3 Steps to Simplify Password Security for Your End Users

    3 Steps to Simplify Password Security for Your End Users

    When it comes to password security for your clients, it may feel like a constant balancing act. Of course, you want each and every user to follow best practices (creating strong passwords, changing them on a regular basis, etc.) and protect their best interests and those of the business, but password policy and processes have to be practical, too. After all, any given employee may have upwards of 10 applications (and sometimes a lot more than that) that they have to sign into each day. Asking them to diligently create and reset each on a set schedule is likely going to result in failure…and irritated end users.

    It’s your job as an IT provider to offer your clients a password security solution that is both effective and easy to implement and maintain. A smart password security solution provides your clients with an easy-to-follow plan that protects their reputation and data. It also makes your life easier, with appreciative clients and less password-related questions directed your way.

    Here’s how to get started: Just start an Excel worksheet for each and every user and each and every application they use—Just kidding; that’s about the worst thing you can do.

    Actually, with the password security tools available today, it’s never been easier to manage password security for businesses, regardless of their industry or size. Here are three steps to simplify password security for your end users:

    1. Use password management software

    If you’re in charge of password security for a business of any sort, there’s no reason that you shouldn’t be using and providing password management software. The most annoying issues in password security (like choosing complex, creative passwords and their expiration dates) are virtually eliminated, as password generation, resets, and more are automated to meet the needs and policies of your client. Administrators can also easily see which users have access to which passwords, which passwords are expiring soon, and other critical information, with just a few clicks.

    2. Introduce your clients to cost-effective multi factor authentication

    Multi factor authentication (MFA) requires users to enter two or more security “factors” before they are granted access to an application. Most commonly, the two factors used in MFA are knowledge (a password or PIN) and possession (a one-time access code generated on a device you have). The popularity of smart phones has made MFA much easier to use in businesses, because nearly all employees can now use a mobile app to generate their one-time access code. MFA is quickly becoming standard in offices and workplaces because of the enhanced security it offers. Even if a password is compromised, a security attack from an outsider is nearly impossible—the attacker may be able to enter the knowledge factor, but won’t be able to enter the needed one-time code for the required possession factor. Using password management software with multi factor authentication capabilities is essential for following password management best practices.

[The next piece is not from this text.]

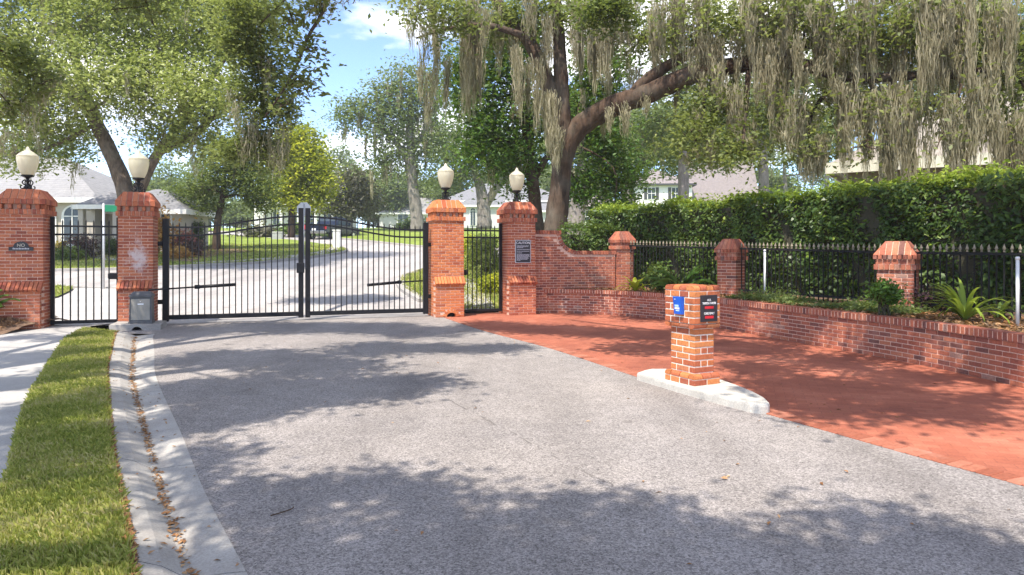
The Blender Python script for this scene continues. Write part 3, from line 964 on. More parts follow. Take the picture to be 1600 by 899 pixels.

    3. Consider a single sign-on solution

    Single sign-on is in some ways the crème de la crème of password security. Single sign-on (SSO) offers the promise of a life without password reset requests, frustrated users, or haphazard security policies. With good SSO software, users first validate with MFA. Once their credentials have been accepted, they are signed into their SSO portal and from there can access all of their needed applications without having to enter passwords or other credentials for a period of time specified by the administrator. Users love it because they don’t have to log in a billion times a day to different applications, managers love it because it means their employees are wasting less time on passwords and sign-ins, and you’ll love it because it’s so easy and secure.

    The best password management software vendors will offer solutions that incorporate best practices, multi factor authentication, and especially single sign on.